** Begin **

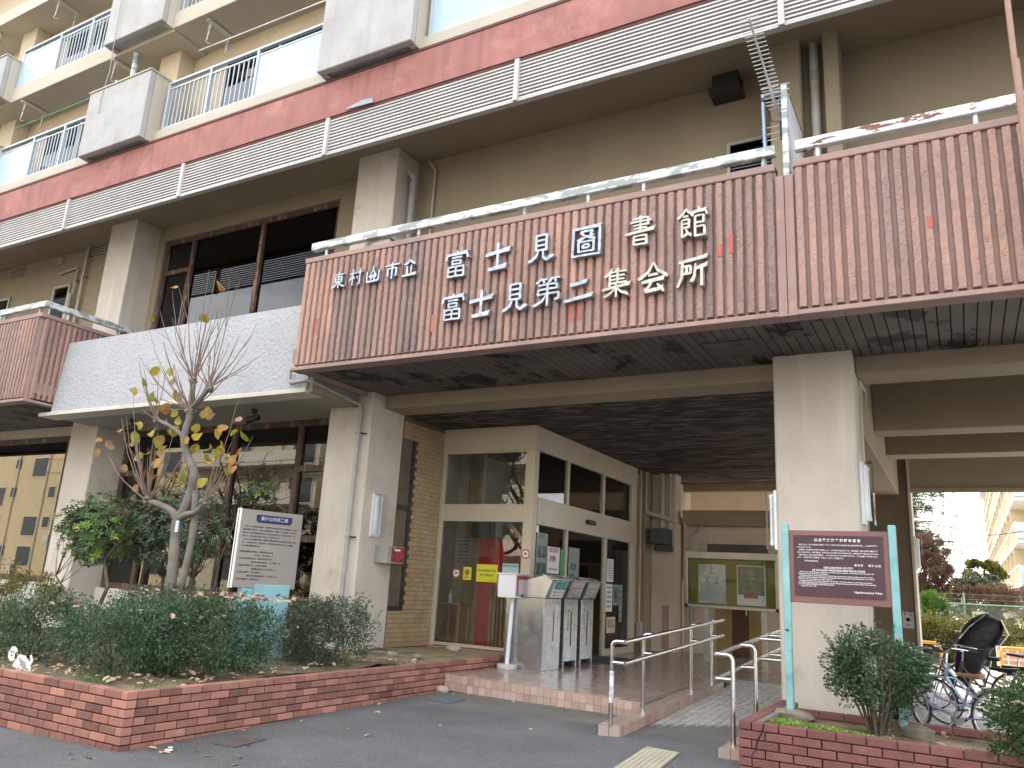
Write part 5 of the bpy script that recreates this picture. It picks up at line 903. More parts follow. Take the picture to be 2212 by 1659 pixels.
# ------------------------------------------------------------------ three book return cabinets
steel2 = pbr('scuffed_stainless', (.56, .575, .59), .25, .9, var=.10, vs=2.5, fine=.04)
def book_box(label, y0, y1, big=False, poster=None):
    t = thing('book_return', label, 'book return box', (-5.78, (y0 + y1) / 2, .302), 'stainless book return boxes in a row'); x1 = -5.455; x0 = -6.1
    zb = .302 if big else .40
    B(x0, x1, y0, y1, zb, 1.33).build('cabinet', steel2, t, .004)
    B(x0 + .02, x1 - .01, y1, y1 + .03, .42, 1.32).build('side_panel', black_plastic, t)
    if not big:
        for (x, y) in ((x1 - .05, y0), (x1 - .05, y1 - .04), (x0, y0), (x0, y1 - .04)): B(x, x + .05, y, y + .04, .302, .40).build('leg', steel2, t)
    hood = MB(); k = [(x0, 1.335), (x1 + .02, 1.335), (x1 + .13, 1.60), (x1 - .02, 1.665), (x0, 1.50)]; T = Matrix(((1, 0, 0, 0), (0, 0, 1, y0 - .01), (0, 1, 0, 0), (0, 0, 0, 1)))
    hood.prism(k, (y1 - y0) + .02, T); hood.build('hood', steel2, t, .003)
    lidm = MB(); lidm.add([(x1 - .04, y0 - .02, 1.672), (x1 - .04, y1 + .02, 1.672), (x1 + .16, y1 + .02, 1.607), (x1 + .16, y0 - .02, 1.607), (x1 - .04, y0 - .02, 1.684), (x1 - .04, y1 + .02, 1.684), (x1 + .16, y1 + .02, 1.619), (x1 + .16, y0 - .02, 1.619)], [(0, 1, 2, 3), (4, 7, 6, 5), (0, 3, 7, 4), (1, 5, 6, 2), (3, 2, 6, 7), (0, 4, 5, 1)]); lidm.build('lid', pbr('bright_steel_lid', (.66, .67, .66), .3, .8), t)
    def flap(z0, z1, yy0, yy1, off, name, mt):
        f = lambda z: x1 + .02 + (z - 1.335) * .11 / .265 + off; m = MB(); m.add([(f(z0), yy0, z0), (f(z0), yy1, z0), (f(z1), yy1, z1), (f(z1), yy0, z1), (f(z0) - .006, yy0, z0), (f(z0) - .006, yy1, z0), (f(z1) - .006, yy1, z1), (f(z1) - .006, yy0, z1)], [(0, 1, 2, 3), (4, 7, 6, 5), (0, 3, 7, 4), (1, 5, 6, 2), (3, 2, 6, 7), (0, 4, 5, 1)]); return m.build(name, mt, t)
    if poster:
        flap(1.35, 1.59, y0 + .12, y1 - .06, .010, 'notice', paper); flap(1.465, 1.585, y0 + .125, y1 - .065, .013, 'notice_picture', pbr('teal_print', (.05, .17, .24), .5, peel_or_tint=(.16, .40, .30), peelth=(.48, .52), ps=9)); 
        for s_, z in (('破損本はカウンターに', 1.432), ('返却してください', 1.385)):
            me = text_mesh('lettering', s_, .036, ink, ext=.0005, off=.0006); o = piece(me, 'lettering', t, (x1 + .02 + (z - 1.335) * .415 + .013, (y0 + y1) / 2 + .03, z), (0, 0, PI / 2))
    else:
        flap(1.36, 1.50, y0 + .05, y1 - .05, .008, 'flap', pbr('marbled_white_flap', (.55, .55, .55), .25, .3, peel_or_tint=(.25, .25, .26), peelth=(.55, .58), ps=12)); flap(1.51, 1.60, y0 + .04, y1 - .04, .008, 'upper_flap', pbr('grey_pink_flap', (.42, .38, .36), .5)); MB().tube([(x1 + .06, (y0 + y1) / 2 - .03, 1.35), (x1 + .085, (y0 + y1) / 2, 1.36), (x1 + .06, (y0 + y1) / 2 + .03, 1.34)], .006, 6).build('catch', black_plastic, t)
    ym = (y0 + y1) / 2
    B(x1, x1 + .004, y0 + .02, y1 - .02, zb + .04, 1.28).build('door', steel2, t, .002); B(x1 + .004, x1 + .006, ym + (.03 if big else -.02), ym + (.055 if big else .02), .62 if not big else .72, 1.15).build('slot', black_plastic, t)
    if big:
        B(x1 + .004, x1 + .008, ym + .13, ym + .21, 1.0 - .12, 1.24).build('name_label', paper, t)
        for i, c_ in enumerate('ブックポスト'): piece(text_mesh('lettering', c_, .05, ink, ext=.0005, off=.001), 'lettering', t, (x1 + .009, ym + .17, 1.21 - .056 * i), (0, 0, PI / 2))
        B(x1 + .004, x1 + .007, ym - .13, ym - .05, .70, 1.0).build('handle_plate', steel, t, .002)
    else:
        grn = pbr('green_print', (.03, .22, .12), .6)
        for j, s_ in enumerate(('ブックポスト', '図書館資料')):
            for i, c_ in enumerate(s_): piece(text_mesh('lettering', c_, .05, grn, ext=.0005), 'lettering', t, (x1 + .0065, ym + (.13 if j == 0 else -.11), 1.15 - .07 * i), (0, 0, PI / 2))
        piece(MB().lathe([(.012, -.004), (.012, .004)], (0, 0, 0), 10).mesh('lock', steel), 'lock', t, (x1 + .006, y0 + .07, .95), (0, PI / 2, 0))
    return t
book_box('large stainless book return cabinet nearest the viewer with blue poster on its hood', 10.79, 11.37, True, 1); book_box('middle slim stainless book return box on legs', 11.50, 12.0); book_box('farthest slim stainless book return box on legs, nearest the sliding door', 12.13, 12.62)
# ------------------------------------------------------------------ lamps, mail box
tube_m = pbr('unlit_white_tube', (.72, .74, .75), .3); lamp_body = pbr('white_lamp_body', (.76, .78, .79), .45); cov = glass('clear_acrylic_cover', (.97, .98, .98), .8, 1.2)
def tube_lamp(label, o3, along, outv, z0, z1, wd=.2):
    t = thing('tube_lamp', label, 'lamp', (o3[0], o3[1], z0)); o3 = Vector(o3); a = Vector(along); u = Vector(outv)
    def bx(a0, a1, u0, u1, h0, h1, name, mat, bev=0.):
        p = [o3 + a * a_ + u * u_ for a_ in (a0, a1) for u_ in (u0, u1)]; xs_, ys_ = [q.x for q in p], [q.y for q in p]; return B(min(xs_), max(xs_), min(ys_), max(ys_), h0, h1).build(name, mat, t, bev)
    bx(0, wd, 0, .035, z0, z1, 'back_plate', lamp_body, .004); bx(wd * .12, wd * .42, .035, .075, z0 + .04, z1 - .04, 'ballast', lamp_body, .004)
    c = o3 + a * wd * .68 + u * .07; MB().tube([(c.x, c.y, z0 + .09), (c.x, c.y, z1 - .09)], .015, 12).build('tube', tube_m, t, smooth=True)
    for z in (z0 + .05, z1 - .09): MB().tube([(c.x, c.y, z), (c.x, c.y, z + .04)], .022, 12).build('tube_cap', lamp_body, t, smooth=True)
    m = MB(); P = [o3 + a * a_ + u * u_ for a_, u_ in ((0, .035), (0, .125), (wd, .125), (wd, .035))]; m.add([(q.x, q.y, z) for z in (z0, z1) for q in P], [(0, 1, 5, 4), (1, 2, 6, 5), (2, 3, 7, 6), (0, 3, 2, 1), (4, 5, 6, 7)]); m.build('clear_cover', cov, t)
    return t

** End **

- _What is required_: In your copy of the listing above, reproduce each line exactly and omit all pictures.

- _Answer to this problem_:
Write part 5 of the bpy script that recreates this picture. It picks up at line 903. More parts follow. Take the picture to be 2212 by 1659 pixels.
# ------------------------------------------------------------------ three book return cabinets
steel2 = pbr('scuffed_stainless', (.56, .575, .59), .25, .9, var=.10, vs=2.5, fine=.04)
def book_box(label, y0, y1, big=False, poster=None):
    t = thing('book_return', label, 'book return box', (-5.78, (y0 + y1) / 2, .302), 'stainless book return boxes in a row'); x1 = -5.455; x0 = -6.1
    zb = .302 if big else .40
    B(x0, x1, y0, y1, zb, 1.33).build('cabinet', steel2, t, .004)
    B(x0 + .02, x1 - .01, y1, y1 + .03, .42, 1.32).build('side_panel', black_plastic, t)
    if not big:
        for (x, y) in ((x1 - .05, y0), (x1 - .05, y1 - .04), (x0, y0), (x0, y1 - .04)): B(x, x + .05, y, y + .04, .302, .40).build('leg', steel2, t)
    hood = MB(); k = [(x0, 1.335), (x1 + .02, 1.335), (x1 + .13, 1.60), (x1 - .02, 1.665), (x0, 1.50)]; T = Matrix(((1, 0, 0, 0), (0, 0, 1, y0 - .01), (0, 1, 0, 0), (0, 0, 0, 1)))
    hood.prism(k, (y1 - y0) + .02, T); hood.build('hood', steel2, t, .003)
    lidm = MB(); lidm.add([(x1 - .04, y0 - .02, 1.672), (x1 - .04, y1 + .02, 1.672), (x1 + .16, y1 + .02, 1.607), (x1 + .16, y0 - .02, 1.607), (x1 - .04, y0 - .02, 1.684), (x1 - .04, y1 + .02, 1.684), (x1 + .16, y1 + .02, 1.619), (x1 + .16, y0 - .02, 1.619)], [(0, 1, 2, 3), (4, 7, 6, 5), (0, 3, 7, 4), (1, 5, 6, 2), (3, 2, 6, 7), (0, 4, 5, 1)]); lidm.build('lid', pbr('bright_steel_lid', (.66, .67, .66), .3, .8), t)
    def flap(z0, z1, yy0, yy1, off, name, mt):
        f = lambda z: x1 + .02 + (z - 1.335) * .11 / .265 + off; m = MB(); m.add([(f(z0), yy0, z0), (f(z0), yy1, z0), (f(z1), yy1, z1), (f(z1), yy0, z1), (f(z0) - .006, yy0, z0), (f(z0) - .006, yy1, z0), (f(z1) - .006, yy1, z1), (f(z1) - .006, yy0, z1)], [(0, 1, 2, 3), (4, 7, 6, 5), (0, 3, 7, 4), (1, 5, 6, 2), (3, 2, 6, 7), (0, 4, 5, 1)]); return m.build(name, mt, t)
    if poster:
        flap(1.35, 1.59, y0 + .12, y1 - .06, .010, 'notice', paper); flap(1.465, 1.585, y0 + .125, y1 - .065, .013, 'notice_picture', pbr('teal_print', (.05, .17, .24), .5, peel_or_tint=(.16, .40, .30), peelth=(.48, .52), ps=9)); 
        for s_, z in (('破損本はカウンターに', 1.432), ('返却してください', 1.385)):
            me = text_mesh('lettering', s_, .036, ink, ext=.0005, off=.0006); o = piece(me, 'lettering', t, (x1 + .02 + (z - 1.335) * .415 + .013, (y0 + y1) / 2 + .03, z), (0, 0, PI / 2))
    else:
        flap(1.36, 1.50, y0 + .05, y1 - .05, .008, 'flap', pbr('marbled_white_flap', (.55, .55, .55), .25, .3, peel_or_tint=(.25, .25, .26), peelth=(.55, .58), ps=12)); flap(1.51, 1.60, y0 + .04, y1 - .04, .008, 'upper_flap', pbr('grey_pink_flap', (.42, .38, .36), .5)); MB().tube([(x1 + .06, (y0 + y1) / 2 - .03, 1.35), (x1 + .085, (y0 + y1) / 2, 1.36), (x1 + .06, (y0 + y1) / 2 + .03, 1.34)], .006, 6).build('catch', black_plastic, t)
    ym = (y0 + y1) / 2
    B(x1, x1 + .004, y0 + .02, y1 - .02, zb + .04, 1.28).build('door', steel2, t, .002); B(x1 + .004, x1 + .006, ym + (.03 if big else -.02), ym + (.055 if big else .02), .62 if not big else .72, 1.15).build('slot', black_plastic, t)
    if big:
        B(x1 + .004, x1 + .008, ym + .13, ym + .21, 1.0 - .12, 1.24).build('name_label', paper, t)
        for i, c_ in enumerate('ブックポスト'): piece(text_mesh('lettering', c_, .05, ink, ext=.0005, off=.001), 'lettering', t, (x1 + .009, ym + .17, 1.21 - .056 * i), (0, 0, PI / 2))
        B(x1 + .004, x1 + .007, ym - .13, ym - .05, .70, 1.0).build('handle_plate', steel, t, .002)
    else:
        grn = pbr('green_print', (.03, .22, .12), .6)
        for j, s_ in enumerate(('ブックポスト', '図書館資料')):
            for i, c_ in enumerate(s_): piece(text_mesh('lettering', c_, .05, grn, ext=.0005), 'lettering', t, (x1 + .0065, ym + (.13 if j == 0 else -.11), 1.15 - .07 * i), (0, 0, PI / 2))
        piece(MB().lathe([(.012, -.004), (.012, .004)], (0, 0, 0), 10).mesh('lock', steel), 'lock', t, (x1 + .006, y0 + .07, .95), (0, PI / 2, 0))
    return t
book_box('large stainless book return cabinet nearest the viewer with blue poster on its hood', 10.79, 11.37, True, 1); book_box('middle slim stainless book return box on legs', 11.50, 12.0); book_box('farthest slim stainless book return box on legs, nearest the sliding door', 12.13, 12.62)
# ------------------------------------------------------------------ lamps, mail box
tube_m = pbr('unlit_white_tube', (.72, .74, .75), .3); lamp_body = pbr('white_lamp_body', (.76, .78, .79), .45); cov = glass('clear_acrylic_cover', (.97, .98, .98), .8, 1.2)
def tube_lamp(label, o3, along, outv, z0, z1, wd=.2):
    t = thing('tube_lamp', label, 'lamp', (o3[0], o3[1], z0)); o3 = Vector(o3); a = Vector(along); u = Vector(outv)
    def bx(a0, a1, u0, u1, h0, h1, name, mat, bev=0.):
        p = [o3 + a * a_ + u * u_ for a_ in (a0, a1) for u_ in (u0, u1)]; xs_, ys_ = [q.x for q in p], [q.y for q in p]; return B(min(xs_), max(xs_), min(ys_), max(ys_), h0, h1).build(name, mat, t, bev)
    bx(0, wd, 0, .035, z0, z1, 'back_plate', lamp_body, .004); bx(wd * .12, wd * .42, .035, .075, z0 + .04, z1 - .04, 'ballast', lamp_body, .004)
    c = o3 + a * wd * .68 + u * .07; MB().tube([(c.x, c.y, z0 + .09), (c.x, c.y, z1 - .09)], .015, 12).build('tube', tube_m, t, smooth=True)
    for z in (z0 + .05, z1 - .09): MB().tube([(c.x, c.y, z), (c.x, c.y, z + .04)], .022, 12).build('tube_cap', lamp_body, t, smooth=True)
    m = MB(); P = [o3 + a * a_ + u * u_ for a_, u_ in ((0, .035), (0, .125), (wd, .125), (wd, .035))]; m.add([(q.x, q.y, z) for z in (z0, z1) for q in P], [(0, 1, 5, 4), (1, 2, 6, 5), (2, 3, 7, 6), (0, 3, 2, 1), (4, 5, 6, 7)]); m.build('clear_cover', cov, t)
    return t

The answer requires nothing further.